Belleville Project - Complete Application Received

Project Name Belleville
LIHI Certificate No.
Pending #193
LIHI Certificate Term
September 21, 2022 – September 20, 2032
Owner American Municipal Power, Inc.
State Ohio/West Virginia
Location River mile 204 on the Ohio River, Meigs County, Ohio/Wood County, West Virginia
Installed Capacity 42 MW
Average Annual Generation 259,017 MWh
Facility Type Run of river
FERC No. P-6939 issued in 1989, expires 08/31/2039

The Belleville Project is located on the Ohio River in West Virginia in Wood County and in Ohio in Washington and Meigs counties.
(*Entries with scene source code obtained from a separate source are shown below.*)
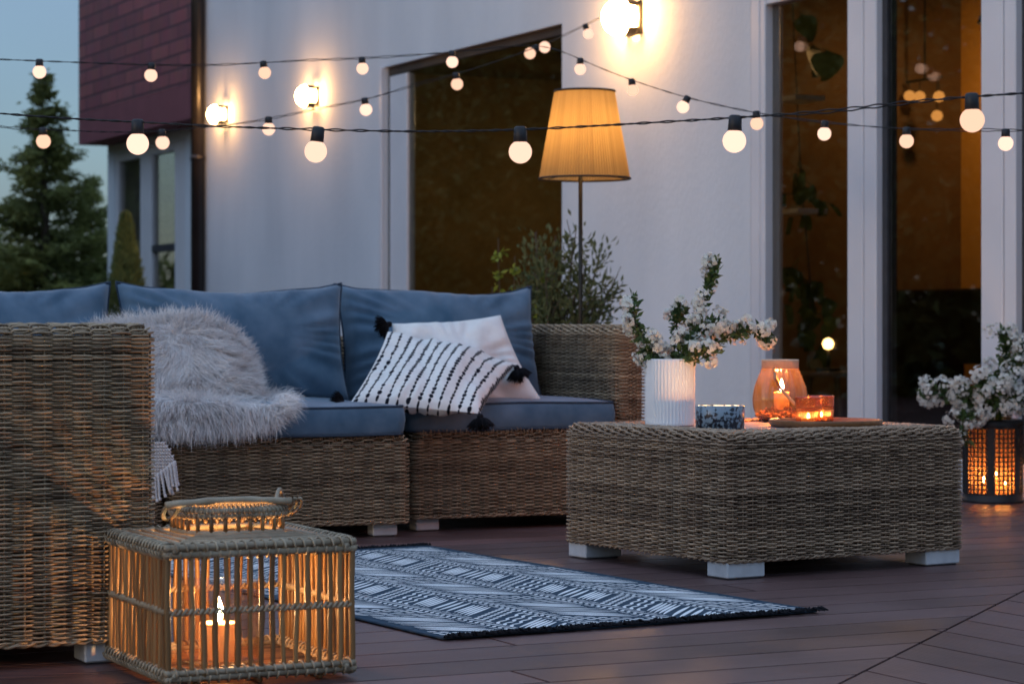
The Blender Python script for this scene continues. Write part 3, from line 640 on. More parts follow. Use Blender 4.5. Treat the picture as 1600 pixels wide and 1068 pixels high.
def sofa_module(label,corner,yaw,w,arm=None,left_corner=False,mats=RM,back=True,seed=1,side_back=False):
    """corner = world xy of the front left (or right) bottom corner; local x along the seat front, y towards the back"""
    ex=np.array([math.cos(yaw),math.sin(yaw)])
    c=np.array(corner)-(0 if left_corner else w)*ex
    o=thing('sofa_module',label,'sofa',(c[0],c[1],0),yaw,'rattan sofa modules')
    D=.78; AW=.10; a0=AW if arm=='left' else 0; a1=w-AW if arm=='right' else w
    b=MB(); weave(b,(a0+a1)/2,D/2,(a1-a0)/2,D/2,.045,.315,inset=.05,seed=seed)
    # loose strand ends along the front top edge
    g=np.random.default_rng(seed+3)
    for x in np.arange(a0+.03,a1-.03,.008):
        z=.318+g.random()*.012; b.tube([(x,.004,.305),(x+g.normal()*.003,-.004-.003*g.random(),z),(x+g.normal()*.006,.006,z+.008)],.0014,3,r=g.random())
    b.build('woven_seat_base',mats,o)
    if back:
        b=MB(); weave(b,(a0+a1)/2,D-.055,(a1-a0)/2,.05,.318,.62,cr=.025,inset=.05,seed=seed+1,braid=False); b.build('woven_backrest',mats,o)
    if arm:
        x=AW/2 if arm=='left' else w-AW/2
        b=MB(); weave(b,x,D/2,AW/2-.002,D/2,.045,.66,cr=.028,inset=.05,seed=seed+2); b.build('woven_armrest',mats,o)
    feet(o,[(.07,.06),(w-.07,.06),(.07,D-.06),(w-.07,D-.06)])
    return o
SY=math.radians(22)
m2=sofa_module('rattan sofa module with the right armrest, under the pillows',(.448,8.11),math.radians(24),.845,arm='right',seed=21)
m1=sofa_module('rattan sofa module left of the pillows, in the middle of the row',(-.323,7.62),SY,.765,seed=31)
m0=sofa_module('rattan corner module under the fur throw',(-1.062,7.33),SY,.80,seed=41)
# near module seen from its outer arm side
n_end=np.array([-.707,4.773])
mn=thing('sofa_module','near rattan sofa module at the left edge, seen from its tall outer side','sofa',(n_end[0],n_end[1],0),RZ+PI,'rattan sofa modules')
# local x = away from camera (-e_u), local y = -e_in (towards the left of the picture)
AWN=.10; W=.82; D=.95
b=MB(); weave(b,AWN/2,D/2,AWN/2,D/2,.045,.66,cr=.022,inset=.05,pitch=.042,spc=.0046,A=.0066,sr_rad=.0021,seed=51); b.build('woven_armrest',RM,mn)
b=MB(); weave(b,(AWN+W)/2+.002,D/2,(W-AWN)/2,D/2,.045,.315,inset=.05,seed=52); b.build('woven_seat_base',RM,mn)
b=MB(); weave(b,(AWN+W)/2+.002,D-.055,(W-AWN)/2,.05,.318,.62,cr=.025,inset=.05,seed=53,braid=False); b.build('woven_backrest',RM,mn)
feet(mn,[(.055,.09),(W-.07,.06),(.055,D-.08),(W-.07,D-.06)],s=(.04,.045))
# ---- cushions -----------------------------------------------------------------------------------------------------
def nz3(V,scale,seed=0):
    out=np.empty(len(V)); 
    for i,p in enumerate(V): out[i]=noise.noise(Vector((p[0]*scale+seed,p[1]*scale,p[2]*scale)))
    return out
def seat_cushion(name,label,corner,yaw,w,d,z0,h,seed,group='seat cushions on the rattan sofa'):
    """corner = front left, world"""
    o=thing(name,label,'cushion',(corner[0],corner[1],z0),yaw,group)
    n=26; u=np.linspace(-1,1,n); rows=[]
    ring=[]  # box rounded: build from cross sections in z
    b=MB()
    # side band: loop x levels
    zs=[(-.5,.014),(-.46,.004),(-.36,0),(0,-.004),(.36,0),(.46,.004),(.5,.014)]
    hx,hy=w/2,d/2; L=[]
    for zf_,ins in zs:
        p,nr=rrect(hx-ins,hy-ins,.035-ins*.5,n,n,4); z=np.full(len(p),zf_*h)
        V=np.c_[p[:,0]+hx,p[:,1]+hy,z+h/2]; wob=nz3(V,9,seed)*.004; V[:,0]+=nr[:,0]*wob; V[:,1]+=nr[:,1]*wob; V[:,2]+=nz3(V,3.1,seed+3)*.007
        L.append(V)
    V=np.array(L); V=np.concatenate([V,V[:,:1]],1); b.grid(V)
    # caps: concentric loops with puff
    for s,base in ((1,L[-1]),(-1,L[0])):
        R=[base]; cxy=np.array([hx,hy])
        for k,f in enumerate((.93,.8,.62,.42,.2,.02)):
            q=base.copy(); q[:,:2]=cxy+(base[:,:2]-cxy)*f
            q[:,2]=base[:,2]+s*(.016*(1-f**3))+nz3(q,7,seed+9)*.006*(1-f); R.append(q)
        R=np.array(R); R=np.concatenate([R,R[:,:1]],1); b.grid(R,flip=(s<0))
    b.build('cover',M['blue'],o)
    b=MB()
    for i in (1,5): b.tube(L[i]+np.c_[np.zeros((len(L[i]),2)),np.full(len(L[i]),.002 if i==5 else -.002)],.0038,6,closed=True)
    b.build('piping',M['piping'],o)
    return o
def loc_pt(origin,yaw,x,y,z=0.0):
    return np.array([origin[0]+x*math.cos(yaw)-y*math.sin(yaw),origin[1]+x*math.sin(yaw)+y*math.cos(yaw),z])
Y2=math.radians(24); o2=np.array(m2.location)[:2]; o1=np.array(m1.location)[:2]; o0=np.array(m0.location)[:2]
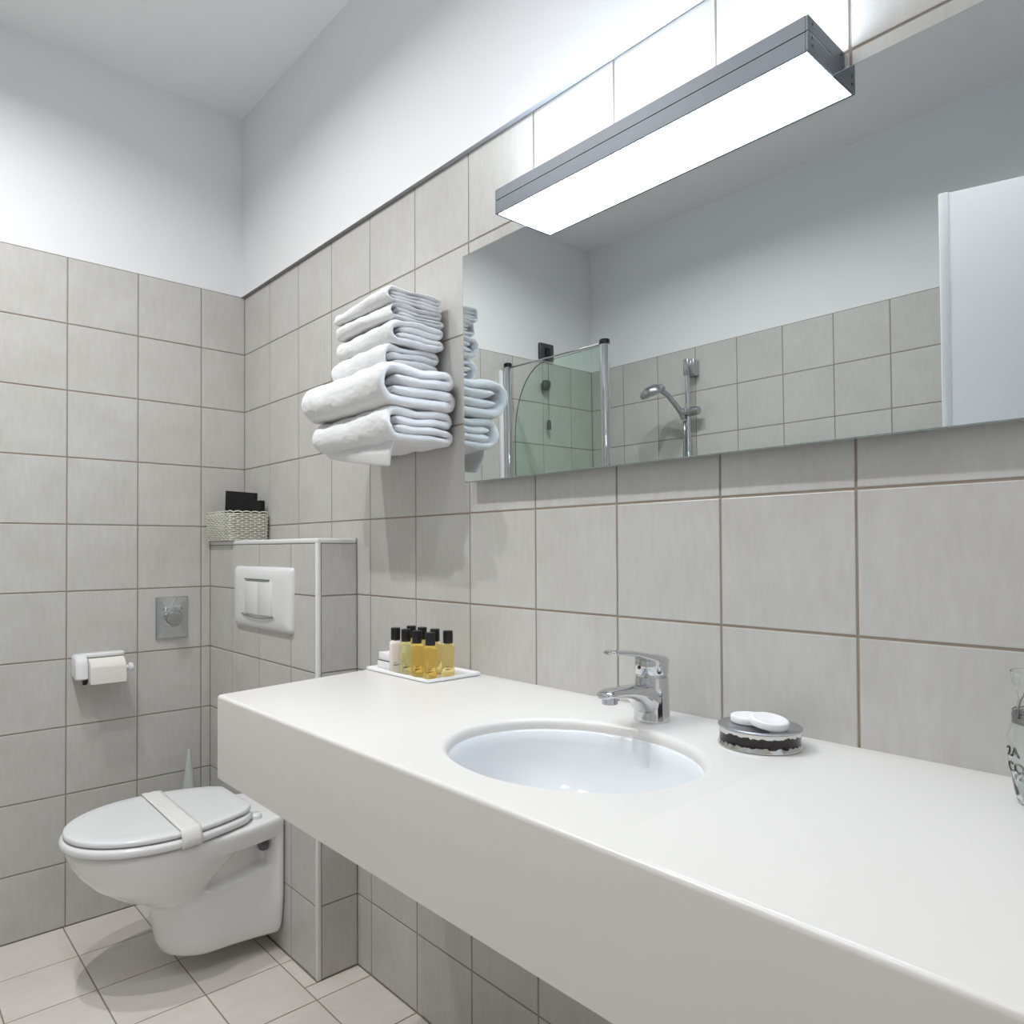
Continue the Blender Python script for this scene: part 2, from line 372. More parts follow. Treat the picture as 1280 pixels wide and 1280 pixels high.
# ------------------------------------------------------------------ lamp
LX0, LX1, LY, LZ0, LZ1 = 1.403, 1.9885, -0.112, 1.7542, 1.8000
t = thing('wall_lamp', 'long aluminium box wall lamp glowing above the mirror', 'lamp', (LX0, 0, LZ0))
W_ = LX1-LX0; H_ = LZ1-LZ0; zm = 0.0250
b_ = MB(); b_.box((0.004, LY, zm+0.0008), (W_-0.004, LY+0.004, H_)); b_.box((0.004, -0.006, zm), (W_-0.004, -0.001, H_))
b_.box((0.004, LY+0.0015, zm-0.001), (W_-0.004, LY+0.004, zm+0.001))
b_.build('upper_profile', M['aluminium'], t)
b_ = MB(); b_.box((0.004, LY, 0), (W_-0.004, LY+0.004, zm-0.0008)); b_.box((0.004, -0.006, 0.0), (W_-0.004, -0.001, zm))
b_.build('lower_profile', M['aluminium'], t)
for k, x in enumerate((0, W_-0.004)):
    b_ = MB(); b_.box((x, LY, 0), (x+0.004, -0.001, zm-0.0006), bevel=0.0006, seg=1); b_.box((x, LY, zm+0.0006), (x+0.004, -0.001, H_), bevel=0.0006, seg=1)
    e = b_.build('end_cap', M['aluminium'], t)
    for (yy_, zz_) in ((LY+0.012, 0.010), (LY+0.012, 0.038), (LY+0.012, 0.0205), (-0.012, 0.010), (-0.012, 0.038)):
        b_ = MB(); b_.lathe([(0, -0.0006), (0.0016, -0.0006), (0.0016, 0.0012), (0, 0.0012)], (x+0.002+(0.002 if k else -0.002), yy_, zz_), n=10, axis='x')
        b_.build('screw', M['grey_rubber'], e)
b_ = MB(); b_.box((0.004, LY+0.004, 0.001), (W_-0.004, -0.006, 0.003)); d_ = b_.build('diffuser', M['lamp_down'], t); d_['label'] = 'glowing white lower diffuser'
b_ = MB(); b_.box((0.004, LY+0.004, H_-0.006), (W_-0.004, -0.006, H_-0.004)); d_ = b_.build('uplight_diffuser', M['lamp_up'], t); d_['label'] = 'glowing white upper diffuser'

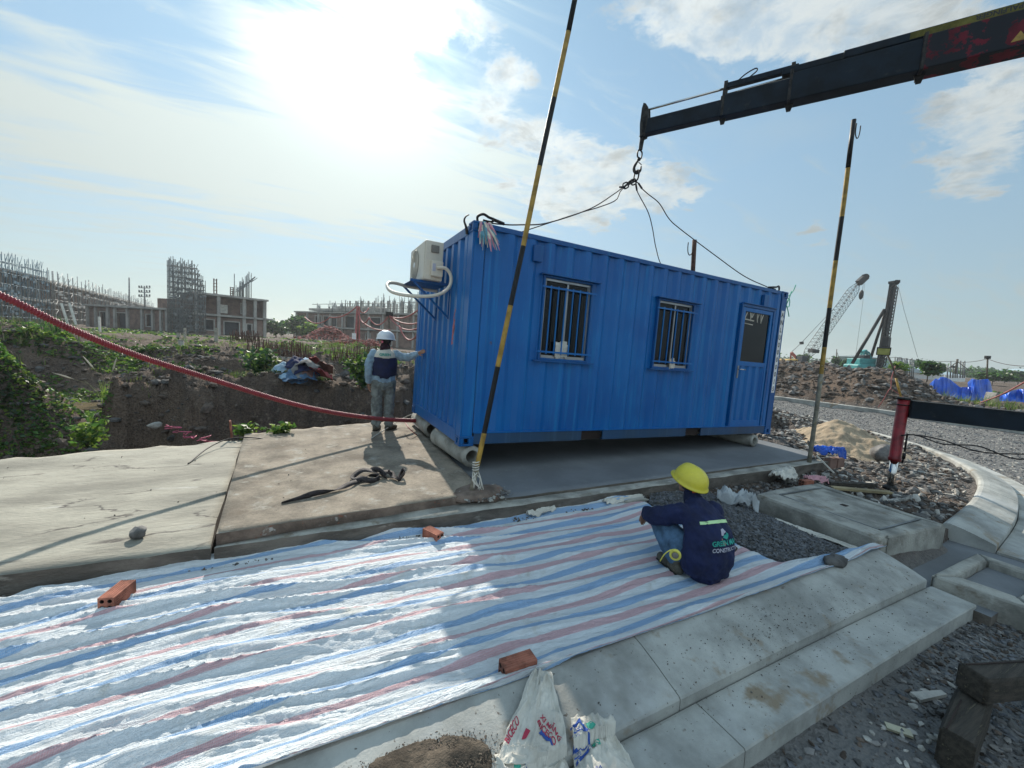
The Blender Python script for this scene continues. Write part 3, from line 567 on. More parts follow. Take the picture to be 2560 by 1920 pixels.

The project is immediately adjacent to the U.S. Army Corps of Engineers’ (USACE) Belleville Locks and Dam which is the 8th lock and dam downstream from Pittsburgh, Pennsylvania where the Ohio River originates at the confluence of the Allegheny and the Monongahela rivers. A series of locks and dams operated and maintained by the USACE regulates pool elevation on the Ohio River for navigation. These dams create 19 pools upstream of the Mississippi River confluence. The entire length of the Ohio River has been altered by channelization and the construction of over 60 locks and dams to accommodate ship traffic since the late 1800’s. The project owner group representative owns or maintains four other hydroelectric projects along the Ohio River including: Willow Island (FERC Project No. 6902, LIHI #187), Meldahl (FERC Project No. 12667, LIHI #194), Cannelton (FERC Project No. 10228), and Smithland (FERC Project No. 6641).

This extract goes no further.